Depuis, il revenait quasiment chaque année et séjournait chez Paul et Christiane Zinck, viticulteurs à Eguisheim. L’Américain au chapeau faisait toujours sensation.

Personne n’arrivait à comprendre que ce cow-boy pouvait s’exprimer en alsacien comme nous 

- Paul Zinck, viticulteur à la retraite

"Quand les gens de passage voyaient Justin avec son chapeau de cow-boy, ils se mettaient à lui parler en anglais ou en français. Et il leur répondait à chaque fois : « ne me parle pas en anglais, ne me parle pas en français, parle-moi en alsacien ». Et personne n’arrivait à comprendre que ce cow-boy pouvait s’exprimer en alsacien comme nous, et parfaitement en plus. Il ne cherchait jamais ses mots", se souvient Paul Zinck, aujourd’hui retraité.

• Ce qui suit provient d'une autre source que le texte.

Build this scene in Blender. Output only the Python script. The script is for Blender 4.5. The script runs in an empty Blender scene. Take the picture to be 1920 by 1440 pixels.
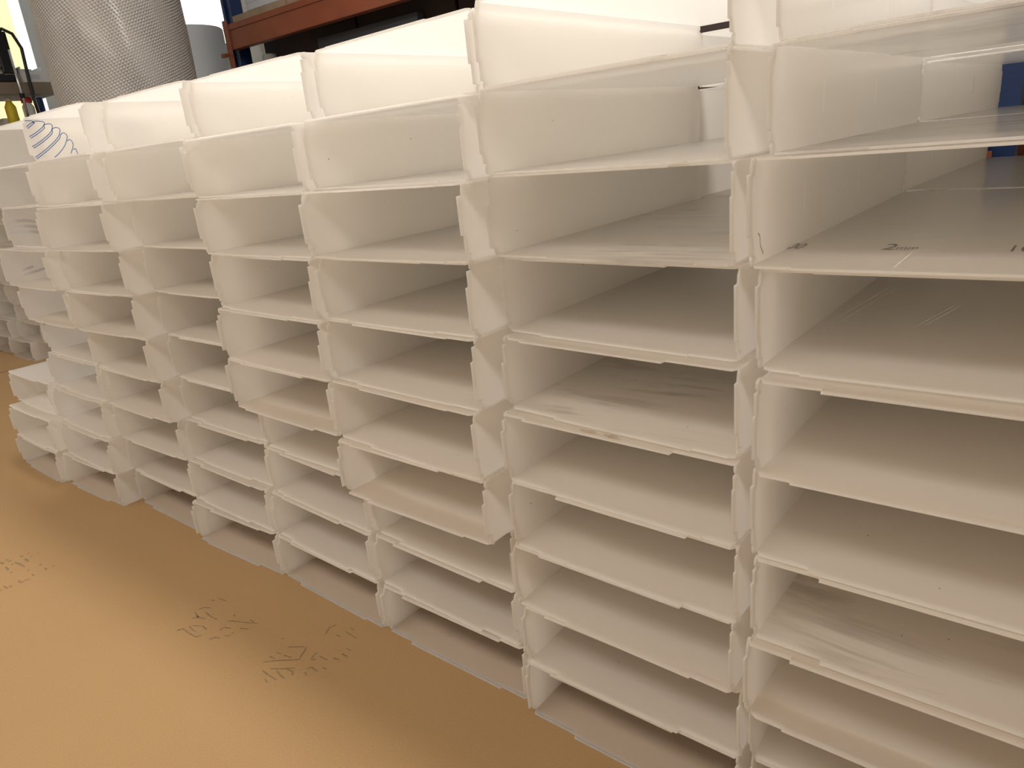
import bpy, bmesh, math, random
from mathutils import Matrix, Vector

# ---------------------------------------------------------------- camera, world, lamps
scene = bpy.context.scene
COL = scene.collection
cam_data = bpy.data.cameras.new('camera')
cam_data.sensor_width = 36.0
cam_data.lens = 25.47
cam_data.clip_start = 0.02
cam = bpy.data.objects.new('camera', cam_data)
COL.objects.link(cam)
_R = ((0.7734772, -0.6206177, -0.1287115), (0.6262477, 0.7170034, 0.3061370), (-0.0977075, -0.3173953, 0.9432463))
cam.matrix_world = Matrix(((_R[0][0], _R[0][2], -_R[0][1], 0.26627), (_R[1][0], _R[1][2], -_R[1][1], -0.68089),
                           (_R[2][0], _R[2][2], -_R[2][1], 0.84034), (0, 0, 0, 1)))
scene.camera = cam

world = bpy.data.worlds.new('world'); scene.world = world
world.use_nodes = True
_bg = world.node_tree.nodes['Background']
_bg.inputs[0].default_value = (0.86, 0.93, 1.0, 1)
_bg.inputs[1].default_value = 3.0

def tube_lamp(x, y, z, lx, ly, power, col):
    l = bpy.data.lights.new('ceiling_tube', 'AREA'); l.shape = 'RECTANGLE'; l.size = lx; l.size_y = ly
    l.energy = power; l.color = col
    o = bpy.data.objects.new('ceiling_tube', l); o.location = (x, y, z); COL.objects.link(o)
    return o
tube_lamp(-0.9, -1.6, 2.60, 3.6, 0.7, 49, (1.0, 0.925, 0.83))     # batten row in front of the stack
tube_lamp(-1.0, 0.42, 2.60, 3.0, 0.3, 41, (1.0, 0.925, 0.83))     # batten row above the stack
tube_lamp(-4.5, -1.6, 2.60, 1.5, 0.5, 16, (1.0, 0.925, 0.83))     # added lamp out of view, brightens far-left floor and distant stack

scene.view_settings.view_transform = 'Standard'
scene.view_settings.look = 'None'
scene.view_settings.gamma = 1.0
scene.view_settings.exposure = 0.3
scene.cycles.max_bounces = 14
scene.cycles.use_light_tree = False
scene.cycles.diffuse_bounces = 12
scene.cycles.transmission_bounces = 16

# ---------------------------------------------------------------- helpers
random.seed(11)
def obj(name, me, m=None, parent=None):
    o = bpy.data.objects.new(name, me); COL.objects.link(o)
    if m is not None and me is not None:
        if not me.materials: me.materials.append(m)
    if parent is not None: o.parent = parent
    return o
def tag(o, label, cat, group=None):
    o['label'] = label; o['category'] = cat
    if group: o['group'] = group
    return o
def thing(name, label, cat, loc=(0, 0, 0), rz=0.0, group=None):
    o = bpy.data.objects.new(name, None); COL.objects.link(o)
    o.empty_display_size = 0.05
    o.location = loc; o.rotation_euler = (0, 0, rz)
    return tag(o, label, cat, group)
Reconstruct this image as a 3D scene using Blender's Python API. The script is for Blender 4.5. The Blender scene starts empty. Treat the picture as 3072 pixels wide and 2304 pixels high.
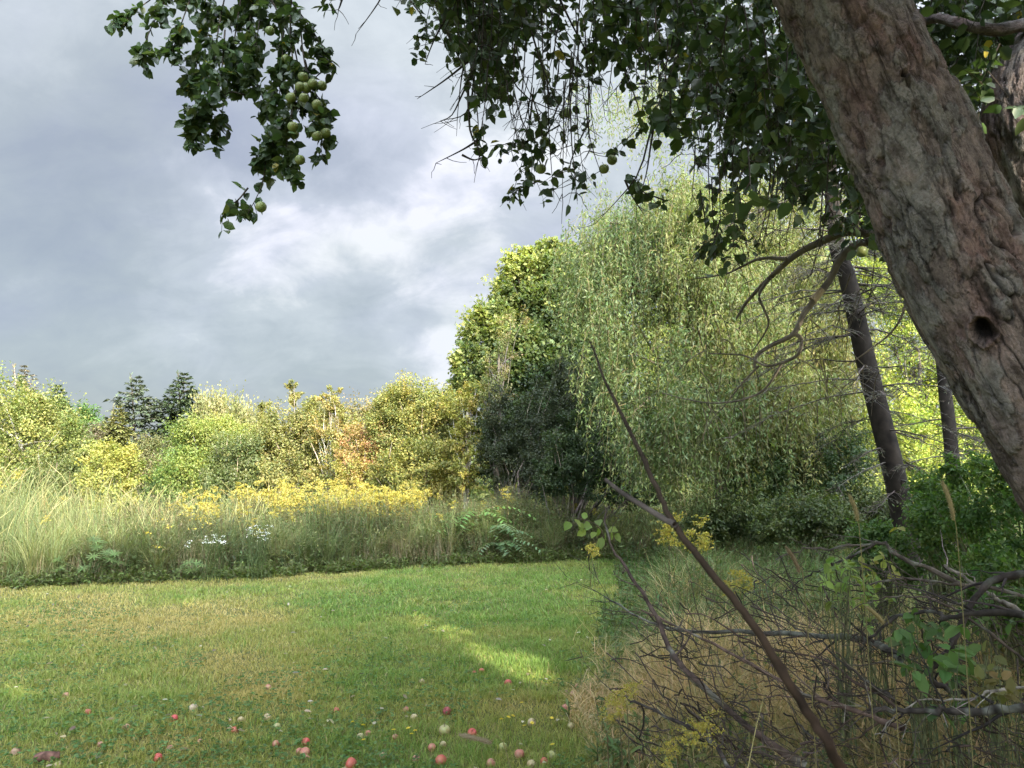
import bpy, math
import numpy as np
R = math.radians
S = bpy.context.scene
COL = S.collection
rng = np.random.default_rng(11)

# ------------------------------------------------------------------ camera
PITCH = R(6.9); FPX = 769.0; CAMZ = 1.6
cd = bpy.data.cameras.new("camera"); cam = bpy.data.objects.new("camera", cd); COL.objects.link(cam)
cam.location = (0, 0, CAMZ); cam.rotation_euler = (R(90) + PITCH, 0, 0)
cd.sensor_width = 36; cd.lens = 36 * FPX / 1024; cd.clip_start = 0.05; cd.clip_end = 2000
cd.dof.use_dof = True; cd.dof.focus_distance = 6.0; cd.dof.aperture_fstop = 14.0
S.camera = cam

# ------------------------------------------------------------------ light
SUN_H = (0.507, -0.862); SUN_EL = R(27)
sun_dir = np.array([SUN_H[0] * math.cos(SUN_EL), SUN_H[1] * math.cos(SUN_EL), math.sin(SUN_EL)])   # towards the sun
ld = bpy.data.lights.new("sun", "SUN"); sun = bpy.data.objects.new("sun", ld); COL.objects.link(sun)
ld.energy = 3.7; ld.angle = R(0.5); ld.color = (1.0, 0.89, 0.70)
sun.rotation_euler = (R(90) - SUN_EL, 0, math.atan2(SUN_H[0], -SUN_H[1]))
S.view_settings.view_transform = 'Standard'; S.view_settings.look = 'None'
S.view_settings.gamma = 1.0; S.view_settings.exposure = 2.0
cy = S.cycles
cy.max_bounces = 6; cy.diffuse_bounces = 3; cy.glossy_bounces = 2; cy.transmission_bounces = 4; cy.transparent_max_bounces = 8
cy.caustics_reflective = False; cy.caustics_refractive = False
cy.use_denoising = True; cy.denoiser = 'OPENIMAGEDENOISE'; cy.denoising_input_passes = 'RGB_ALBEDO_NORMAL'; cy.denoising_prefilter = 'NONE'; cy.use_adaptive_sampling = True; cy.adaptive_threshold = 0.006

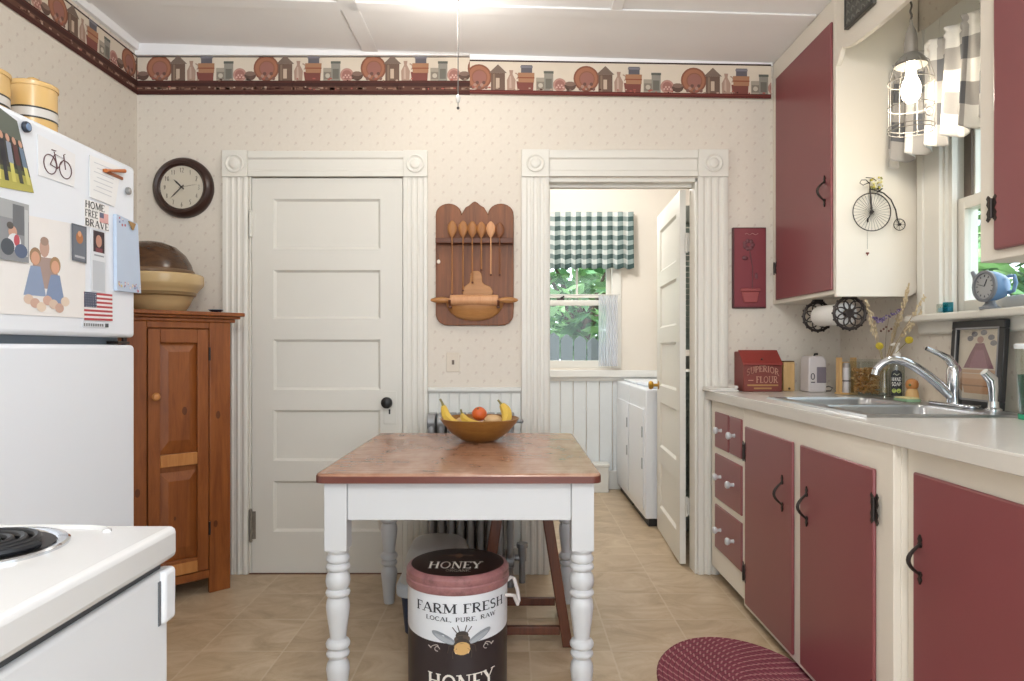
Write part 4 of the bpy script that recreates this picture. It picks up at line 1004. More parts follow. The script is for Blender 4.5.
# ------------------------------------------------------------------ table
TZ = .745; TX = -.162
tb = thing('kitchen_table', 'white table with turned legs and a worn reddish wood top in the room centre', 'table', (TX, 2.63, 0))
mb = MB()
ol = rrect(TX - .436, TX + .433, 2.115, 3.15, .03, 6)
mb.prism(ol, TZ - .03, TZ, 'z', M['table_top']); tp = mb.build('tabletop', None, tb, bevel=.008, bseg=3)
mb = MB(); e = rrect(TX - .4372, TX + .4342, 2.1138, 3.1512, .031, 6); n = len(e)
mb.add([(x, y, TZ - .029) for x, y in e] + [(x, y, TZ - .008) for x, y in e], [(k, (k + 1) % n, n + (k + 1) % n, n + k) for k in range(n)])
mb.build('edge', paint('table_edge', '#6a3a30', .4), tp)
q = .0345; LEG = {(0, 0): (-.540, 2.173), (1, 0): (.2165, 2.173), (0, 1): (-.543, 3.095), (1, 1): (.243, 3.095)}
mb = MB()
for b_ in (0, 1):
    y_ = LEG[(0, b_)][1]; y0_, y1_ = (y_ - .028, y_ - .004) if b_ == 0 else (y_ + .004, y_ + .028)
    mb.box(LEG[(0, b_)][0] + q + .0005, LEG[(1, b_)][0] - q - .0005, y0_, y1_, .597, TZ - .031)
for a_ in (0, 1):
    (xa_, ya_), (xb_2, yb_) = LEG[(a_, 0)], LEG[(a_, 1)]; o0, o1 = (-.028, -.004) if a_ == 0 else (.004, .028)
    mb.prism([(xa_ + o0, ya_ + q + .0005), (xa_ + o1, ya_ + q + .0005), (xb_2 + o1, yb_ - q - .0005), (xb_2 + o0, yb_ - q - .0005)], .597, TZ - .031, 'z')
mb.build('apron', M['whitep'], tb, bevel=.003)
legp = [(.0, 0), (.022, 0), (.026, .03), (.031, .09), (.034, .115), (.036, .13), (.034, .148), (.026, .162), (.024, .167), (.033, .172), (.036, .18), (.033, .188), (.027, .192), (.026, .196), (.036, .202), (.0375, .212), (.033, .221), (.024, .226), (.025, .235), (.029, .265), (.034, .30), (.0365, .325), (.034, .345), (.027, .356), (.036, .361), (.0385, .369), (.035, .377), (.028, .381), (.035, .389), (.038, .405), (.036, .422), (.029, .433), (.027, .437), (.036, .442), (.038, .450), (.034, .458), (.028, .462), (.035, .467), (.0365, .475), (.033, .484), (.028, .490), (.034, .496), (.036, .503)]
for (x, y) in LEG.values():
        m = MB(); m.lathe(legp, (x, y, 0), 28, capb=False, capt=True)
        m.prism([(x - q, y - q), (x + q, y - q), (x + q, y + q), (x - q, y + q)], .503, TZ - .031, 'z')
        m.build('leg', M['whitep'], tb, angle=50, bevel=.002)
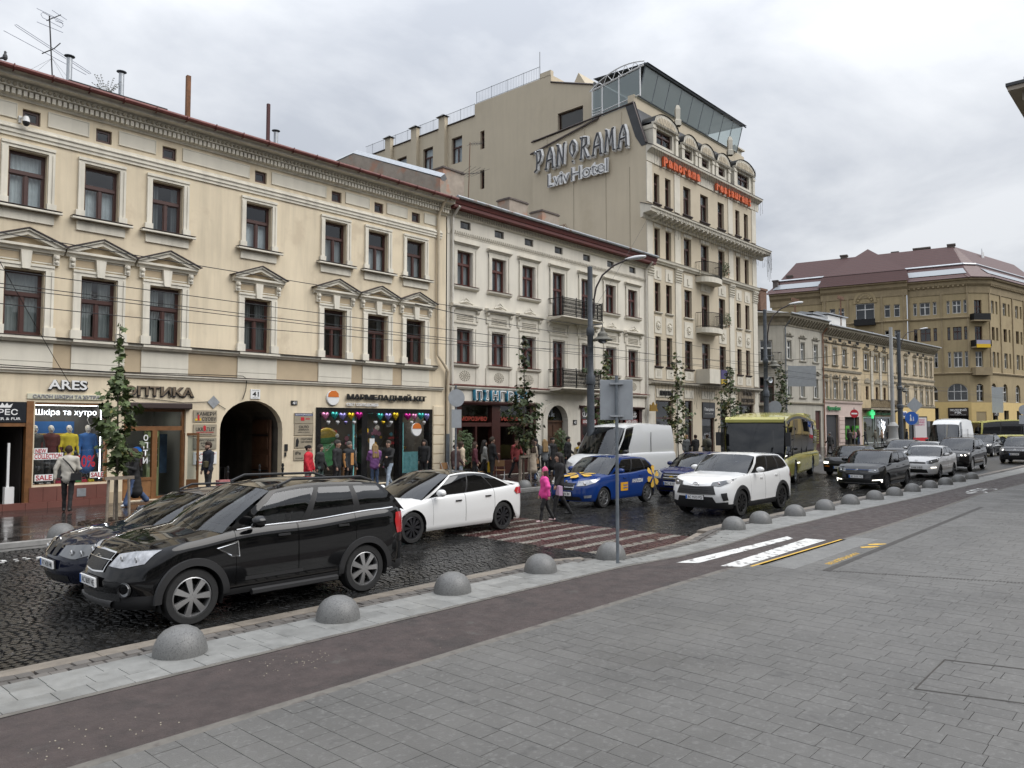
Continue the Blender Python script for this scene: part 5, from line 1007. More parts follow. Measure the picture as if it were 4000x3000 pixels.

Sa femme complète : "Il aimait beaucoup l’ambiance et la vie ici. Il avait l’impression de replonger dans la façon de vivre de ses parents. Il a vraiment retrouvé ses racines".

Car les ancêtres de Justin Jungman étaient originaires d’Alsace. Avec 70 autres familles, principalement originaires du Haut-Rhin, ils ont répondu à l’appel d’un homme d’affaires, Henri Castro, en 1840 et émigré vers les Etats-Unis et la promesse d’un nouveau monde, loin de la misère qu’ils cherchaient à fuir. A leur arrivée sur le continent américain, les immigrants alsaciens se voyaient attribuer 200 hectares de terre et de quoi subsister jusqu’à la première récolte.

Castroville, la petite Alsace du Texas

A Castroville, les Alsaciens ont construit leurs églises, très ressemblantes à celles qu’ils avaient laissées derrière eux dans leur pays de naissance. Pendant longtemps, les maires de la ville étaient systématiquement dialectophones et dans ce pays où le football américain est roi, les joueurs de l’équipe de la ville se parlaient en alsacien jusque dans les années 1970 pour tromper l’adversaire. Les parties de cartes aussi se disputaient en alsacien. En 1975, 60% de la population de Castroville était d’origine alsacienne.

C’est à cette période-là, dans les années 1970, que l’histoire de Castroville a véritablement été redécouverte, de part et d’autre de l’Océan atlantique. Les échanges avec l’Alsace ont démarré en 1980, des associations, comme Alsace Medina County Texas ont vu le jour. Des professeurs de danse et de culture alsaciennes ont enseigné les danses traditionnelles aux jeunes américains. Une maison alsacienne a été installée à l’entrée de la ville, juste à côté du domicile de Justin Jungman. Les nouveaux restaurants sont désormais baptisés selon des noms alsaciens.

Comme la langue se perd, ils ont trouvé d’autres moyens de montrer que leur territoire est une terre alsacienne 

- Thierry Kranzer, auteur d'un mémoire sur l’"Identité alsacienne dans la petite Alsace du Texas"

"Comme la langue se perd, ils ont trouvé d’autres moyens de montrer que leur territoire est une terre alsacienne", estime Thierry Kranzer, qui a séjourné une dizaine de fois à Castroville et auteur d'un mémoire sur l’"Identité alsacienne dans la petite Alsace du Texas" pendant ses études d’ethnologie. Justin Jungmann était en effet l’un des derniers Castrovillois dont l’alsacien était la première langue.

Les jeunes générations ne parlent plus le dialecte et la part d’habitants originaires d’Alsace diminue d’année en année. La ville aborde un nouveau virage de son histoire, désormais marquée par une forte présence de Mexicains et d’hispaniques.